_DATA SECTION_

....

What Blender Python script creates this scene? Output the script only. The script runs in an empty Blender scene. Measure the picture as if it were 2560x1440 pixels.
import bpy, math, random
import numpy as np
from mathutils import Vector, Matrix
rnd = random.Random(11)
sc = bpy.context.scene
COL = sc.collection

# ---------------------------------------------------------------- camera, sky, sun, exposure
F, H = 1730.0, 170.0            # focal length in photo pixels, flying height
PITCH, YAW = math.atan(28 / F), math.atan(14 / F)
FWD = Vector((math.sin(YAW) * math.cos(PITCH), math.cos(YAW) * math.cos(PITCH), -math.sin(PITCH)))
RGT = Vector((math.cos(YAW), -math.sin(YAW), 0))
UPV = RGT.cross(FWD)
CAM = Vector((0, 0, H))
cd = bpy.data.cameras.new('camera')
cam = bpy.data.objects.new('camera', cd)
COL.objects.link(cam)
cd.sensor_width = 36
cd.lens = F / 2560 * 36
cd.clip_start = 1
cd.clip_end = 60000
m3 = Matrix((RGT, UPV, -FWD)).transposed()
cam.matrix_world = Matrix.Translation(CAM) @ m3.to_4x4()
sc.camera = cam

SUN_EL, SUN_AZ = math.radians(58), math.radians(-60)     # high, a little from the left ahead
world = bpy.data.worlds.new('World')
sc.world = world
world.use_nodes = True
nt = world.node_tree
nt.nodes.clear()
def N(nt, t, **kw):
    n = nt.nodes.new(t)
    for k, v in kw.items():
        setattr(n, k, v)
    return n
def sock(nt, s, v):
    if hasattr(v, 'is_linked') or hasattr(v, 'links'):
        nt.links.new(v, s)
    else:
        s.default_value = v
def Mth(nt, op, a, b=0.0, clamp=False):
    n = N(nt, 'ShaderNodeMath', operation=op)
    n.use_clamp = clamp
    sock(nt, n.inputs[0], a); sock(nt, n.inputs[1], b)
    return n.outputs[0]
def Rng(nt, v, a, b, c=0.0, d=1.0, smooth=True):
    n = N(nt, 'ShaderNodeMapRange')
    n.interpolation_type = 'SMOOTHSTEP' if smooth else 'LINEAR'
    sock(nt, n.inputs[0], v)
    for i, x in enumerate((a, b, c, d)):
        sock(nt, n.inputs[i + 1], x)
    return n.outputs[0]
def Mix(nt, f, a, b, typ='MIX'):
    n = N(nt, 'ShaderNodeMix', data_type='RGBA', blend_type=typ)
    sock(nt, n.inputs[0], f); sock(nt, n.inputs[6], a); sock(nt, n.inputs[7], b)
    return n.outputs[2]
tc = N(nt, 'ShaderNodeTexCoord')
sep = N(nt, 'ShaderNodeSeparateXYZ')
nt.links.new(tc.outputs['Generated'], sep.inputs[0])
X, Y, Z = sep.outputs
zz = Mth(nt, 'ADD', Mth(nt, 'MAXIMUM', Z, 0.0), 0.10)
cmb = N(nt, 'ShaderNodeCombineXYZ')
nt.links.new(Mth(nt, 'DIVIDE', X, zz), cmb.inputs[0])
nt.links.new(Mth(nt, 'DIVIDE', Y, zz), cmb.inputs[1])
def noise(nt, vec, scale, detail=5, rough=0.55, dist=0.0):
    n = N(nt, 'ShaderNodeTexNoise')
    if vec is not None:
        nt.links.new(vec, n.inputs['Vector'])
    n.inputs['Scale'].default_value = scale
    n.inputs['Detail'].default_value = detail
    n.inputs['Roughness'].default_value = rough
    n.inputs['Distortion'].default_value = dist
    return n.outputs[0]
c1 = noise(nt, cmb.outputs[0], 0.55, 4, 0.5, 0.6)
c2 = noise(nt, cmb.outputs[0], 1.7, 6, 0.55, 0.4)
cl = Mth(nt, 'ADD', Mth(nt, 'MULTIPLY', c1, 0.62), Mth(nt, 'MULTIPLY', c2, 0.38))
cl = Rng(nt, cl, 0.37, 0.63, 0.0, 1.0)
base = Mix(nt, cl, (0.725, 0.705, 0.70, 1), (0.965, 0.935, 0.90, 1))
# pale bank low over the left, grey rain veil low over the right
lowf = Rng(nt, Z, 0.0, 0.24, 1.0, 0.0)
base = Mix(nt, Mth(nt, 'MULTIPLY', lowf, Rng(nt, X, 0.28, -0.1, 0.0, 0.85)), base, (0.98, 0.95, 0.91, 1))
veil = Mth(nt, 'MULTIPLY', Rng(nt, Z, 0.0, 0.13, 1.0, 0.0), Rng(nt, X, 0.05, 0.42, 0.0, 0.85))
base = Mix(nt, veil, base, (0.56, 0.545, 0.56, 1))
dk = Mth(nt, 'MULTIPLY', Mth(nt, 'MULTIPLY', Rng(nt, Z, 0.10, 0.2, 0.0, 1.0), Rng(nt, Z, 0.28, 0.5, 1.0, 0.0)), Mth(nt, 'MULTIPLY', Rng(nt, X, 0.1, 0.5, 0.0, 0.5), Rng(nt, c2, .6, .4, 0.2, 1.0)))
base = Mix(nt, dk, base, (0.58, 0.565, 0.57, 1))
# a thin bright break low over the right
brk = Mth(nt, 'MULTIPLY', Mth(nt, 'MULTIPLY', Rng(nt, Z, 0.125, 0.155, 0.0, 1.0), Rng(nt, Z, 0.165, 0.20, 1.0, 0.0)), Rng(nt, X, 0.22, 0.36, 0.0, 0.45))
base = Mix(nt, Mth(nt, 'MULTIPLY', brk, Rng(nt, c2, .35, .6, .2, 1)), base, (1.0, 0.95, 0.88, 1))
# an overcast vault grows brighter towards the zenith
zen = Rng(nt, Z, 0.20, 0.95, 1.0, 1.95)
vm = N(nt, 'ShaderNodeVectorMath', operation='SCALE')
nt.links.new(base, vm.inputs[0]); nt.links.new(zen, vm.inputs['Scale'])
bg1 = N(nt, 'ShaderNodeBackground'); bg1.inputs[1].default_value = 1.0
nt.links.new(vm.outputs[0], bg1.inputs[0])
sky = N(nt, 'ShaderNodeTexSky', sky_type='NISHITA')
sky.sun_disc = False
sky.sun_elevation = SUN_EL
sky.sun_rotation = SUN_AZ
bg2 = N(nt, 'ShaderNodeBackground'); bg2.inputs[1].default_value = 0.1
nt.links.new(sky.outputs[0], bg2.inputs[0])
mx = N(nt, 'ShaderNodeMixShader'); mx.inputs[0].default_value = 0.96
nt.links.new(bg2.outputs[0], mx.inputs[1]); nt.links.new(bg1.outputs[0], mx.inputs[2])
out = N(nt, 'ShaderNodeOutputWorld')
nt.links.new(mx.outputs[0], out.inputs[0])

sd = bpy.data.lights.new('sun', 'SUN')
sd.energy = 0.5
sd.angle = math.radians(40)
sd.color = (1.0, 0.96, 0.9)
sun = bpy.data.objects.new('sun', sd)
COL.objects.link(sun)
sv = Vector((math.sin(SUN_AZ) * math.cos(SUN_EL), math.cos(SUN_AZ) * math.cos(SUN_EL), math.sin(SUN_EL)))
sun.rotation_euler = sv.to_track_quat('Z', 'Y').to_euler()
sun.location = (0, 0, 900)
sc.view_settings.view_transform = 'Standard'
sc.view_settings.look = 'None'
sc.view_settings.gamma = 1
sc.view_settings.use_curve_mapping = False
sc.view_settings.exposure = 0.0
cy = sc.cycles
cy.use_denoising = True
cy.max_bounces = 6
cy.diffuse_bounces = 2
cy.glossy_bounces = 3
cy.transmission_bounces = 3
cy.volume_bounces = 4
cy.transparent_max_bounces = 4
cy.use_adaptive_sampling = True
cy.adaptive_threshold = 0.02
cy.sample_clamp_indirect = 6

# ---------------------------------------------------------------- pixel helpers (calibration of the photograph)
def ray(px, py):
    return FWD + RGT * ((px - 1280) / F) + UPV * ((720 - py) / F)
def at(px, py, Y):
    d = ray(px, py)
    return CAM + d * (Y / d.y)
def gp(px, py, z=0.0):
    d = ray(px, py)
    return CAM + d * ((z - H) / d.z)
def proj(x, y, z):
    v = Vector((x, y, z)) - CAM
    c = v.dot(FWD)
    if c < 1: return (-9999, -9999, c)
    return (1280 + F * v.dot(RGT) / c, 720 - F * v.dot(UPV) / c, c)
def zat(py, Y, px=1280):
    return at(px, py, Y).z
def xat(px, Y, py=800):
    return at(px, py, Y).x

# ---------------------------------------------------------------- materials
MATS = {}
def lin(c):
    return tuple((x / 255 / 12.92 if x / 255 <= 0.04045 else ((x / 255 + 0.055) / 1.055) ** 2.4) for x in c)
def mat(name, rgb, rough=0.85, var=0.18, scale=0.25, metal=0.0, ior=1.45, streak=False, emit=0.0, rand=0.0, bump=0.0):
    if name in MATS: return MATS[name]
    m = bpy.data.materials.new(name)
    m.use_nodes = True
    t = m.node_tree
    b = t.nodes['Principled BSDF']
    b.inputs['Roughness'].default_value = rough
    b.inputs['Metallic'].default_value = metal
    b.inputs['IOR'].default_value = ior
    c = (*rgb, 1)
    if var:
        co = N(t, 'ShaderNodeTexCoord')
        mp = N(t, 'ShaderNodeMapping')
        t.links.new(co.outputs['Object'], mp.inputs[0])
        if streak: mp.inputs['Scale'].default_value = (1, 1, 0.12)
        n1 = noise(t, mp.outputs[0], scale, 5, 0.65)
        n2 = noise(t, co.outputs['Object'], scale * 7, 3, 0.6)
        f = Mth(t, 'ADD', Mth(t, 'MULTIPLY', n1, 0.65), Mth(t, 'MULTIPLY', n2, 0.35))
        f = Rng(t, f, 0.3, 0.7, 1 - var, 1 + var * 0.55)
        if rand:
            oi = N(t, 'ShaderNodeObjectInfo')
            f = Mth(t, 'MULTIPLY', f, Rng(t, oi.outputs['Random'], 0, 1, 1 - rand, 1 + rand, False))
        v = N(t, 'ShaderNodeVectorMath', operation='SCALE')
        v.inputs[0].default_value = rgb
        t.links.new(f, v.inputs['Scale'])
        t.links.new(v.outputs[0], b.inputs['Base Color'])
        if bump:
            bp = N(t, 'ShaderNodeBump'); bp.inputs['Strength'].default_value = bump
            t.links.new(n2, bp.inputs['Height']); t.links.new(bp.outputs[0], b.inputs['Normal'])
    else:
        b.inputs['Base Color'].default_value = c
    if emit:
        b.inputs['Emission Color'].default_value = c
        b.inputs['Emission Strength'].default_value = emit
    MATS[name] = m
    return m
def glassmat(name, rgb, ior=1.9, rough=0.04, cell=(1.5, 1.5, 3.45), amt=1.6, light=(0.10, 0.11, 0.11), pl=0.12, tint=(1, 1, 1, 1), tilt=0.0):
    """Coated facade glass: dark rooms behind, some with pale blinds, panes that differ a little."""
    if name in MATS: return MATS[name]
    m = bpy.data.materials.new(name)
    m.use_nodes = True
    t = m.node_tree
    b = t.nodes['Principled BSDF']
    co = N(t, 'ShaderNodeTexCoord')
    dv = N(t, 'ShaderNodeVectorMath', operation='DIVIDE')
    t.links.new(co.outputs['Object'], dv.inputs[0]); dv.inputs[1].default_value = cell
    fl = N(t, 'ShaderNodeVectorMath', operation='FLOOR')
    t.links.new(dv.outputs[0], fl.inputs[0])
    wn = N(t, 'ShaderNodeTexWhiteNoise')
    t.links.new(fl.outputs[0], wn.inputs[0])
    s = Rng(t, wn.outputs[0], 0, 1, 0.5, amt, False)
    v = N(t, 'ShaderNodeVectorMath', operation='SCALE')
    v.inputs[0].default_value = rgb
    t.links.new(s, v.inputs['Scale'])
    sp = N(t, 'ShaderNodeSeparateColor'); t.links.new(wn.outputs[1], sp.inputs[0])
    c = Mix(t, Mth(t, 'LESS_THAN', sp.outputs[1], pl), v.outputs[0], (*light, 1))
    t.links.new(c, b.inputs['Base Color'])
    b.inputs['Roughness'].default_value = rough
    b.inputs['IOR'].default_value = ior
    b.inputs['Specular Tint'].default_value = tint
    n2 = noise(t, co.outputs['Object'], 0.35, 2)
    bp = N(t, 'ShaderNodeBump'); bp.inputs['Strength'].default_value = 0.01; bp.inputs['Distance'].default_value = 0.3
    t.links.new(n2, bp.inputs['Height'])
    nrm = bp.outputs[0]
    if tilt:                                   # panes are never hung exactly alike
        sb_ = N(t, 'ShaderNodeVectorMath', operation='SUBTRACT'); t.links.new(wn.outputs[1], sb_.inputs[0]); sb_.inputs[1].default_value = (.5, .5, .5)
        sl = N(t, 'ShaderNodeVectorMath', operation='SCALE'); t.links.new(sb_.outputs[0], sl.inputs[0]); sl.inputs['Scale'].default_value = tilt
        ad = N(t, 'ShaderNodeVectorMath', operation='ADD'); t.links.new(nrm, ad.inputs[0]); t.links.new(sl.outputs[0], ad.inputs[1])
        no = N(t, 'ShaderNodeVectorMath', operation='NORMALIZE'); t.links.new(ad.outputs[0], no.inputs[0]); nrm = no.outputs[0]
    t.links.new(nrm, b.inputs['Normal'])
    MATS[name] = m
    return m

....

_EXERCISE INSTRUCTIONS_
Look above and repeat, character for character, the lines from the first one to the line with "COL = sc.collection", counting both.

_TASK ANSWER_
What Blender Python script creates this scene? Output the script only. The script runs in an empty Blender scene. Measure the picture as if it were 2560x1440 pixels.
import bpy, math, random
import numpy as np
from mathutils import Vector, Matrix
rnd = random.Random(11)
sc = bpy.context.scene
COL = sc.collection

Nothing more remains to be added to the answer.